A Dickens of a Christmas

 



If there's one writer ineluctably connected to Christmas, then it is surely Charles Dickens. His perennial favourite A Christmas Carol is, for many, THE Christmas story par excellence. Adapted many times, with or without added musical numbers and muppets, its redemptive narrative and social criticism are familiar around the world. But Dickens' connection to Christmas goes deeper than that. In the Victorian era his magazine All the Year Round, which he edited or 'conducted' was hugely popular. This was in no small part due to the fact that his own novels, and those of friends such as Wilkie Collins and Elizabeth Gaskell, were serialised in its pages. The first issue in 1859, for example included the opening installment of A Tale of Two Cities and later in the year The Woman in White would begin its serialisation in its pages. But one tradition which became familiar was the Christmas double issue which featured extended stories by various hands. Delving once more down into the far corners of the stacks, I have uncovered a collection of bound issues of All Year Round. Let us look within.











The first Christmas double edition of All the Year Round from 1859 features a compendium of Christmas ghost stories by various hands (including Dickens himself, Wilkie Collins and Elizabeth Gaskell) with a framing story, rather like the Ealing film Dead of Night or the Amicus films from the 60s and 70s. A Christmas Carol was itself a story of ghosts, or 'spirits', of course. Dickens did much to establish and popularise the idea of the Christmas ghost story, and he himself would provide a chilling classic of the form.







The 1866 Christmas double issue of Charles Dickens' magazine All the Year round has as its framing story Mugby Junction. This compendium starts in a rather bleak railway station in the dead hours of the night and then branches off, in literal and figurative fashion, along various lines, all with their attendant stories. Along one of them we hear the haunting tale of The Signalman, written by Dickens. It's a superb ghost story, with a vivid sense of atmosphere and an evocative summoning up of the dread spirit of place. I was memorably filmed (with Denholm Elliott in the title role) for the BBC Ghost Stories at Christmas strand. The haunting cry 'look out down below' lingers in the reader's imagination as much as in the protagonist's.

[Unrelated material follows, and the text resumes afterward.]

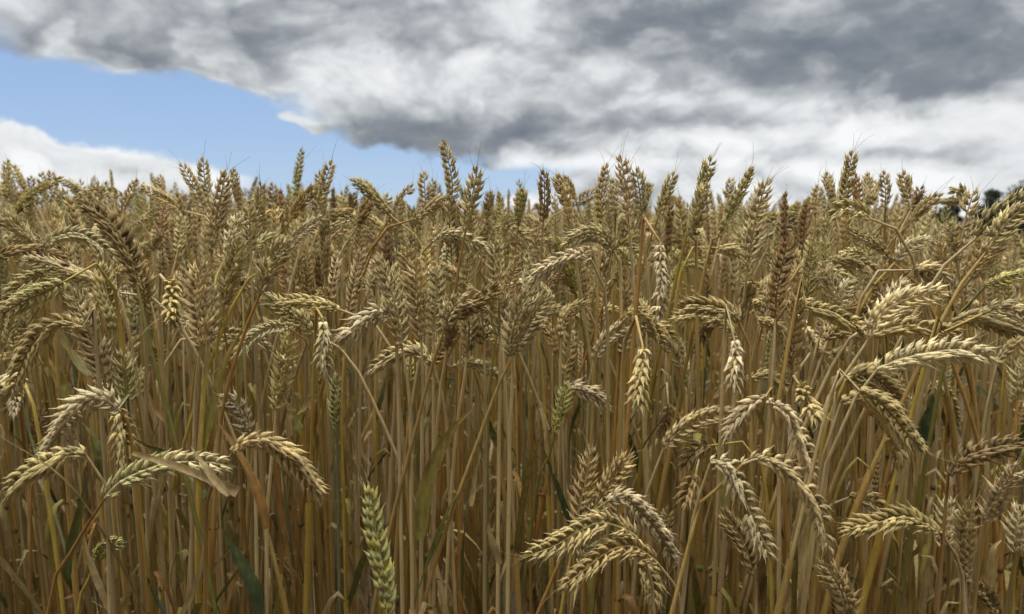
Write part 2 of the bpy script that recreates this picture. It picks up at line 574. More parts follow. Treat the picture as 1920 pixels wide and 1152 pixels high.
# ------------------------------------------------------------------ a whole stalk as pieces
def stalk_pieces(ear, stem, key, rr, lod, stemkey=None, roll=0.0, opn=.3, size=1.0, view=None, awns=0, leaves=1, sheath=True, thick=1.0, low=True, base_green=0.0):
    """ear: base->tip, stem: ear base->root. Returns [(part, parent part, v, f, c, mat)]"""
    out = []
    sides = {0: 7, 1: 5, 2: 4, 3: 3}[lod]
    ns = {0: 30, 1: 16, 2: 6, 3: 3}[lod]
    sk = stemkey or rr.choice(['straw', 'grey', 'straw', 'yellow', 'orange', 'glaucous', 'brown', 'green'], p=[.34, .20, .12, .11, .07, .08, .06, .02])
    if key == 'g' and stemkey is None: sk = 'green'
    sp = smooth(stem, ns)
    L = length(sp)
    u = np.linspace(0, L, ns)
    c0 = .82 * np.array([1.03, .99, .92]) * np.array(STEM[sk]) * np.exp(rr.normal() * .12)
    if sk == 'straw' and rr.random() < .5: top = np.array(STEM['grey'])
    else: top = c0 * 1.08
    rad = np.interp(u, [0, .03, .12, .5, 1], [.00085, .0012, .00155, .00195, .0021]) * thick
    cc = top[None] * (1 - np.clip(u / .35, 0, 1))[:, None] + c0[None] * np.clip(u / .35, 0, 1)[:, None]
    v, f, c = tube(sp, rad, sides, cc)
    out.append(('stem', None, v, f, c, 1))
    dirn = lambda s: np.array([np.interp(s, u, sp[:, k]) for k in range(3)])
    if lod <= 1 and low:
        s1 = rr.uniform(.20, .36)
        nodes = [s for s in (s1 + rr.uniform(.13, .2), s1 + .36 + rr.uniform(0, .08)) if s < L - .03]
        for s in nodes[:2] if lod == 0 else nodes[:1]:
            a, b = dirn(s - .004), dirn(s + .004)
            pth = np.array([a, a * .75 + b * .25, (a + b) / 2, a * .25 + b * .75, b])
            ncol = np.array([.24, .26, .10]) if rr.random() < .6 else np.array([.13, .08, .035])
            v, f, c = tube(pth, np.array([.0020, .0030, .0033, .0030, .0020]) * thick, 6, ncol)
            out.append(('node', 'stem', v, f, c, 1))
        if sheath and nodes:
            e = nodes[0]
            n = 10 if lod == 0 else 5
            ps = np.array([dirn(x) for x in np.linspace(s1, e, n)])
            shc = c0 * (1.05 if sk != 'glaucous' else .9) * np.array([1.02, .98, .92]) * np.exp(rr.normal() * .10)
            rr_ = np.interp(np.linspace(0, 1, n), [0, .05, .6, 1], [.0031, .0027, .0026, .0023]) * thick
            v, f, c = tube(ps, rr_, sides, shc)
            out.append(('leaf_sheath', None, v, f, c, 1))
            if leaves:
                for li in range(leaves):
                    s = s1 if li == 0 else e + rr.uniform(.02, .12)
                    if s > L - .05: continue
                    b = dirn(s)
                    ang = rr.uniform(0, 2 * math.pi)
                    h = np.array([math.cos(ang), math.sin(ang), 0])
                    Lf = rr.uniform(.09, .20)
                    kind = rr.random()
                    up = np.array([0, 0, 1.])
                    if kind < (.84 if lod == 0 else .55):      # withered, hanging along the stem
                        pth = [b, b + h * .012 + up * .010, b + h * .026 - up * .02, b + h * rr.uniform(.02, .045) - up * Lf * .55, b + h * rr.uniform(.0, .06) - up * Lf]
                        kc = rr.choice(['dry', 'orange', 'dry', 'yellow'])
                    elif kind < (.84 if lod == 0 else .75):    # arching over
                        pth = [b, b + h * Lf * .25 + up * Lf * .30, b + h * Lf * .5 + up * Lf * .32, b + h * Lf * .8 + up * Lf * .02, b + h * Lf * .9 - up * Lf * .25]
                        kc = rr.choice(['yellow', 'green', 'mix', 'dry', 'dark', 'orange'])
                    else:              # upright blade
                        pth = [b, b + h * Lf * .12 + up * Lf * .35, b + h * Lf * .28 + up * Lf * .7, b + h * Lf * .5 + up * Lf * .95]
                        kc = rr.choice(['green', 'mix', 'yellow', 'dry'])
                    v, f, c = leaf_geo(pth, rr.uniform(.0045, .0095), kc, rr, np.cross(h, up), rr.uniform(-2.5, 2.5), 14 if lod == 0 else 7)
                    out.append(('leaf', None, v, f, c, 2))
    eg = ear_geo(ear, key, rr, lod, roll, opn, size, view, base_green)
    for kind, v, f, c in eg:
        out.append(('ear' if kind == 'rachis' else 'spikelet', None if kind == 'rachis' else 'ear', v, f, c, 0))
    if awns:
        q = smooth(ear, 20)
        T = unit(np.gradient(q, axis=0))
        ac = np.array(EAR[key]) * .9 + .03
        for k in range(awns):
            i = 19 - int(abs(rr.normal()) * 2.2)
            i = max(i, 8)
            d = unit(T[i] + rr.normal(size=3) * (.22 if i > 17 else .45))
            v, f, c = awn_geo(q[max(i - 2, 0)], d, rr.uniform(.016, .036), rr, ac)
            out.append(('awn', 'ear', v, f, c, 0))
    return out


def empty(name, loc, label, cat, group=None):
    o = bpy.data.objects.new(name, None)
    o.empty_display_size = .02
    col.objects.link(o)
    o.location = loc
    o['label'] = label
    o['category'] = cat
    if group: o['group'] = group
    return o


def add_stalk(pieces, root, split):
    """links one stalk: an Empty with parts and sub-parts"""
    o = empty('wheat_stalk', tuple(root), '', 'wheat', 'wheat stalks along the field edge')
    parts = {}
    merged = {}
    for part, par, v, f, c, m in pieces:
        if par is None and part != 'leaf':
            merged.setdefault(part, MB()).add(v, f, c, m)
    subs = []
    for part, par, v, f, c, m in pieces:
        if part == 'leaf':
            mb = MB(); mb.add(v, f, c, m); mb.build('leaf', o, root)
        elif par:
            if part == 'spikelet' and not split: merged['ear'].add(v, f, c, m)
            else: subs.append((part, par, v, f, c, m))
    for k, mb in merged.items(): parts[k] = mb.build(k, o, root)
    for part, par, v, f, c, m in subs:
        mb = MB(); mb.add(v, f, c, m); mb.build(part, parts[par], root)
    return o


# ------------------------------------------------------------------ ground
def gz(x, y):
    """the field falls away on the right, beyond the first rows"""
    x, y = np.asarray(x, float), np.asarray(y, float)
    return np.maximum(-.16 * np.maximum(0, x - .42 * y - .35) * np.clip((y - 1.6) / 2, 0, 1), -14)


gy = np.concatenate([[-40, -5, 0, 1, 1.6, 2.2, 3, 4, 6, 9], 14 * (3000 / 14.) ** np.linspace(0, 1, 22)])
gxs = np.concatenate([-(3000 / 3.) ** np.linspace(1, 0, 14) * 3, [-2, -1], np.linspace(0, 12, 40), 14 * (3000 / 14.) ** np.linspace(0, 1, 26)])
GX, GY = np.meshgrid(gxs, gy)
v = np.stack([GX, GY, gz(GX, GY)], -1).reshape(-1, 3)
go = mesh_obj('ground', v, gridquads(len(gy), len(gxs), False), np.full((len(v), 3), .1), np.zeros((len(gy) - 1) * (len(gxs) - 1), int), mats=[m_soil])
go['kind'] = 'structure'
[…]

Future issues veered away from the ghostly into the comical and the adventurous, although a whisper of the gothic still lingered at times. A Message from the Sea featured the seafaring American captain Silas Jonas Jorgan (Dickens with an eye on the American market, perhaps, like all those post-war British films with American protagonists) who, like an amateur detective, solves the story's mystery. A storyteller's club provides the intervening tales. This backdrop here is Devon and Cornwall, through which Dickens and Wilkie Collins, who collaborated on the overarching narrative, had a 5 day excursion in order to sketch in some local colour. The stories in Tom Tiddler's Ground centred around visits to a hermit called Mr Mopes, based on a real character called James Lucas, known as the 'Hertfordshire Hermit', or rather more unkindly 'Mad Lucas'. Unfortunately, the success of the issue led to the poor man becoming the subject of a kind of Dickens tourism, with special excursion trains being laid on so that the hordes could spy on him in his unruly retreat. Mrs Lirriper's Lodgings featured the titular landlady, with stories aristing from various of her lodgers. She was created by Dickens and proved so popular that she returned in Mrs Lirriper's Legacy, which finds her travelling to Paris. Dickens wrote of her 'I doubt if I have ever done any thing that has been so affectionately received by such an enormous audience I can't turn any where without encountering some enthusiasm about her'.  

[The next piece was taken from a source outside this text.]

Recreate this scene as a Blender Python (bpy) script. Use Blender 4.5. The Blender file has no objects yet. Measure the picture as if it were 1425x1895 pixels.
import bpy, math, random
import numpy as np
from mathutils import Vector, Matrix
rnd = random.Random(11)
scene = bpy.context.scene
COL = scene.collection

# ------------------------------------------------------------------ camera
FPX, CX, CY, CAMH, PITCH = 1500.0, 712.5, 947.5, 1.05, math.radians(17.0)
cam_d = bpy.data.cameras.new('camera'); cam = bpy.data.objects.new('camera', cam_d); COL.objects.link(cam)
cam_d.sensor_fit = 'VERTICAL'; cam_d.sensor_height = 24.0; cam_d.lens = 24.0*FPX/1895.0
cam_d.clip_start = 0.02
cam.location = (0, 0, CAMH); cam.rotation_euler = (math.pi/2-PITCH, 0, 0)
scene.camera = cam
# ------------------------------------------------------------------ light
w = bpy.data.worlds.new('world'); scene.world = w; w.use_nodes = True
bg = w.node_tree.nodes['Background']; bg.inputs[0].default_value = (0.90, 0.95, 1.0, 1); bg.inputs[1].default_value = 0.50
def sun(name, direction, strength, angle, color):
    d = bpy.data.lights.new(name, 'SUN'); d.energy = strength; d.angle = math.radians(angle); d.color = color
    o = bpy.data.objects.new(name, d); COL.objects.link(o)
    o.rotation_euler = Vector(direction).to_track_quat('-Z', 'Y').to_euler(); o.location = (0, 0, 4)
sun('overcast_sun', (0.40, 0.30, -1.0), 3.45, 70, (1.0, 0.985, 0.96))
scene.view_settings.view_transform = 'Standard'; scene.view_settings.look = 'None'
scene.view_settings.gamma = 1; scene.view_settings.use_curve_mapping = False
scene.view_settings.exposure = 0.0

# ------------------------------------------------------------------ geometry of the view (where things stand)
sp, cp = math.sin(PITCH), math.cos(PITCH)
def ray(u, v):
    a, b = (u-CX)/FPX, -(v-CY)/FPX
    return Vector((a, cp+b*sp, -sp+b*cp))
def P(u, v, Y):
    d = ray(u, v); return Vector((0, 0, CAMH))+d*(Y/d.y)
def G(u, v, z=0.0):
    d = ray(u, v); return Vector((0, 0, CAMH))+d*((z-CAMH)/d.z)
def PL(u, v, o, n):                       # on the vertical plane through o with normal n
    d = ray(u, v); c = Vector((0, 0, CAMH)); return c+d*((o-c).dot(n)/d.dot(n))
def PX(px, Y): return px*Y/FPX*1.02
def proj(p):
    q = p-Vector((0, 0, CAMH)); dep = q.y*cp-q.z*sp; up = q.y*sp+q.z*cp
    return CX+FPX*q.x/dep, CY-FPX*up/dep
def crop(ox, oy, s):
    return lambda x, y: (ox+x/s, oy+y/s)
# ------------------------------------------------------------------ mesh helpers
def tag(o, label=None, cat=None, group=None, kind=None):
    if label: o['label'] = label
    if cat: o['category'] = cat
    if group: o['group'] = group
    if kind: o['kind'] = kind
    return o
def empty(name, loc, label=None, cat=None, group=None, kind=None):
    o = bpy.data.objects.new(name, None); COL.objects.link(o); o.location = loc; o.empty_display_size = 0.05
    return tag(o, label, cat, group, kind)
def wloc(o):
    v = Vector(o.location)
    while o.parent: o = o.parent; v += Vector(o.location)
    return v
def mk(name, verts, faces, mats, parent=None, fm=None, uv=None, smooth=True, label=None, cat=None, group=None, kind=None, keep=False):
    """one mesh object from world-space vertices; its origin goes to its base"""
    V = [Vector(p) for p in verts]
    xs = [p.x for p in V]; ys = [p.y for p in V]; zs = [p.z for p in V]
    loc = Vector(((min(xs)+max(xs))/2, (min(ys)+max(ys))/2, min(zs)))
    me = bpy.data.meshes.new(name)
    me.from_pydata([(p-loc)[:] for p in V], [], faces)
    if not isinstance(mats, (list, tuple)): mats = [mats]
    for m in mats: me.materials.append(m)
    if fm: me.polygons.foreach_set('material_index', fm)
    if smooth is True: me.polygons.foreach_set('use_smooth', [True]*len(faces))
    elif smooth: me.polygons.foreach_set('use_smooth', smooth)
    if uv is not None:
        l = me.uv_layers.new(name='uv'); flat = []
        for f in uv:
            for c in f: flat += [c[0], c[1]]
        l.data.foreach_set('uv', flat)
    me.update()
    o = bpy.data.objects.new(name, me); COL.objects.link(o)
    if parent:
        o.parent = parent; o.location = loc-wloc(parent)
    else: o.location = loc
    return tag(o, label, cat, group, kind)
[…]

Finally, the 1867 issue featured No Thoroughfare, a collaboration solely between Dickens and Wilkie Collins (whose novel The Moonstone would be serialised in the magazine the next year, as The Woman in White had been in earlier issues). It was a thrilling melodrama complete with unredeemable villain and resourceful heroine, dastardly deeds and a grand climactic scene amongst the perilous peaks of the Alps (again drawing on Dickens' own travels). It was a fittingly dramatic finale to the last of the Christmas issues which Dickens personally put together and made the major contribution to.





As you can see, some of the many volumes of All the Year Round made their way to Exeter via the Newton Abbot Passmore Edwards Free Public Library, one of many libraries endowed by John Passmore Edwards in the latter years of the Victorian era. Newton Abbot would've been particularly close to his heart since he was a Westcountryman by birth, having grown up in a small village near Truro. We have a couple of names of donors, including a W.G.Palmer, who has scrawled his angular signature, and someone who my straining eyes makes out as a Mrs Crude. When the books were added to the system in 1904, Passmore Edwards would still have been alive. Who knows but that he might have perused them himself at some time on a visit back West. They are certainly still available for the perusal of one and all. So, 'look out down below'.